▽
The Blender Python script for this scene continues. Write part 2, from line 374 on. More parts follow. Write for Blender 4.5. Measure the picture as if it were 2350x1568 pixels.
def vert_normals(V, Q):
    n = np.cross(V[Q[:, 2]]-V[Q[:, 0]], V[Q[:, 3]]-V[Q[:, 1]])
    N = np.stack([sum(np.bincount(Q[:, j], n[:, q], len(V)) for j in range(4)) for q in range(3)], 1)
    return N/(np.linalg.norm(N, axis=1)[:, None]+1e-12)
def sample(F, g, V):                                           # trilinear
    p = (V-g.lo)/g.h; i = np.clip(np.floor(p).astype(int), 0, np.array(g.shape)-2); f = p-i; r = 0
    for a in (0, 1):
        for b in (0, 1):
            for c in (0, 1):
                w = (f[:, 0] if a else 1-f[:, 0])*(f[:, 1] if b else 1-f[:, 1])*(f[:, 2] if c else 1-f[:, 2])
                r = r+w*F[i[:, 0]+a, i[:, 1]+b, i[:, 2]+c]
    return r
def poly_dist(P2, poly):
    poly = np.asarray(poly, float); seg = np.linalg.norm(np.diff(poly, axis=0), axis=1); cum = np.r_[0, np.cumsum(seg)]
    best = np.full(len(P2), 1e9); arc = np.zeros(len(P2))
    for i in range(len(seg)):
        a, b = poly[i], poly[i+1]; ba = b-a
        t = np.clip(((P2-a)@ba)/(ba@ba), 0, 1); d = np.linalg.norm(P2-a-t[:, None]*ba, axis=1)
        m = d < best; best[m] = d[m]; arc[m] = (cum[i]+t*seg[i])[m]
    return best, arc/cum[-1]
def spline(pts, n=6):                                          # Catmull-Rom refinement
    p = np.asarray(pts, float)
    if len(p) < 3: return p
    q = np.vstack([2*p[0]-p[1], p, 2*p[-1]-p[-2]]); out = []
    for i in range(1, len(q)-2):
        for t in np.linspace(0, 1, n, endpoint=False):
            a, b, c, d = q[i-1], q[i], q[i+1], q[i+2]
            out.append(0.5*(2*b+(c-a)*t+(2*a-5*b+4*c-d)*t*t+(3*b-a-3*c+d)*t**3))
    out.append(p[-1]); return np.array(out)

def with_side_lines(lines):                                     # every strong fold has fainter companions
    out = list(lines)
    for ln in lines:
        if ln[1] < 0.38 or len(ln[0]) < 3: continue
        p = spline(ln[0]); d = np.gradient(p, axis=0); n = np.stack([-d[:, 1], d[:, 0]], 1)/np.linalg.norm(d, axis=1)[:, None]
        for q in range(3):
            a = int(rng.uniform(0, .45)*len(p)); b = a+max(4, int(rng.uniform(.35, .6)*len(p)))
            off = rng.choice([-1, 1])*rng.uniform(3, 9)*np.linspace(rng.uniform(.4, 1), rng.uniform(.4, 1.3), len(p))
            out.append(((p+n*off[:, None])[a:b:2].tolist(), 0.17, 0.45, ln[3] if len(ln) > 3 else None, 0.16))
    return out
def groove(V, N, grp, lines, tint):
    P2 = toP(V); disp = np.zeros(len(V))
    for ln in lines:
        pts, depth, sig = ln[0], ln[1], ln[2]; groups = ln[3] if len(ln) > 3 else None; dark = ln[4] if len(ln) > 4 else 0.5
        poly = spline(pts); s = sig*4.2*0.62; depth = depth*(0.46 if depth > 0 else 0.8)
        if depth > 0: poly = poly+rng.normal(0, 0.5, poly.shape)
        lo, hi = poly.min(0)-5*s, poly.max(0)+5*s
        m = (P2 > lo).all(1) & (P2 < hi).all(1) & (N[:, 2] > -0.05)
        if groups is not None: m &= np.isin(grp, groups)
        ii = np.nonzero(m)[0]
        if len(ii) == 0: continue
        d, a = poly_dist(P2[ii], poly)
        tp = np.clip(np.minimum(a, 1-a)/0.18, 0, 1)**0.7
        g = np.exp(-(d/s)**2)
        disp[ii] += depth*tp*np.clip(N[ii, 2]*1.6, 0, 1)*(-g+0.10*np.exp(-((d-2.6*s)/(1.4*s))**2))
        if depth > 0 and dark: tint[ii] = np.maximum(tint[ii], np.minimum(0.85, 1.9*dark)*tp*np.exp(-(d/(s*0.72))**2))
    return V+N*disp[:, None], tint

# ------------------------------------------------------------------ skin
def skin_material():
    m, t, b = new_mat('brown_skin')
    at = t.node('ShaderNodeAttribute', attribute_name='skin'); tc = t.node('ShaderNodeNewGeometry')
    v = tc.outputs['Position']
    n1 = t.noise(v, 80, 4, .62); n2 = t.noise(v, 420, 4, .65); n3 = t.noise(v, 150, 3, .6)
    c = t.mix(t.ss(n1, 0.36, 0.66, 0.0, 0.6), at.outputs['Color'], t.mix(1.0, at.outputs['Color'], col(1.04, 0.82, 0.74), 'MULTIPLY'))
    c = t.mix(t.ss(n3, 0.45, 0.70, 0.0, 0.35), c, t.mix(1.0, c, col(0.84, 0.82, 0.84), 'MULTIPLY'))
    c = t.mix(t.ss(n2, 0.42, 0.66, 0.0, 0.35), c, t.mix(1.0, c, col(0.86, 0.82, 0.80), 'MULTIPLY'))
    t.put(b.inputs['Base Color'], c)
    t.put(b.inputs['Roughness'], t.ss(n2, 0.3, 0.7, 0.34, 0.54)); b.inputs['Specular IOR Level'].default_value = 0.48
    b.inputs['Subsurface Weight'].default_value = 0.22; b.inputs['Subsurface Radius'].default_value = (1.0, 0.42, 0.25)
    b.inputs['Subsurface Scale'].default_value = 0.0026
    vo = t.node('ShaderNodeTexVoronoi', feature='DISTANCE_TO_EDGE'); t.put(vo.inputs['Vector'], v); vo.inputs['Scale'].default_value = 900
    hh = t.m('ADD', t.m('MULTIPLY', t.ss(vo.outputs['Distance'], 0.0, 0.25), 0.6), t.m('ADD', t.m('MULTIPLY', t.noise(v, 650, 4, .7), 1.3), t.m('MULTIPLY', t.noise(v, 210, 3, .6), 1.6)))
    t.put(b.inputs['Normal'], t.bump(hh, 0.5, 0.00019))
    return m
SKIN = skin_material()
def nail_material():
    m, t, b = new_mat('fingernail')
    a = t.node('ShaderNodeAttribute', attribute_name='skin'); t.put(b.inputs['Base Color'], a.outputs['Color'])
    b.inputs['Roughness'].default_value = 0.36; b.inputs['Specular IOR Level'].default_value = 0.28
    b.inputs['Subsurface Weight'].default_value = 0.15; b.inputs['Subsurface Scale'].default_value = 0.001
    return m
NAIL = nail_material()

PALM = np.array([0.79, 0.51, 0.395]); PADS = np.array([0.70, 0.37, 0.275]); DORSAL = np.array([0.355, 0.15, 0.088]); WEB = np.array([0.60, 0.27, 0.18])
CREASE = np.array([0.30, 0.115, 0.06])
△
> **What is required**:
Return all lines with the word "minimum" in them.

> **Expected answer**:
        tp = np.clip(np.minimum(a, 1-a)/0.18, 0, 1)**0.7
        if depth > 0 and dark: tint[ii] = np.maximum(tint[ii], np.minimum(0.85, 1.9*dark)*tp*np.exp(-(d/(s*0.72))**2))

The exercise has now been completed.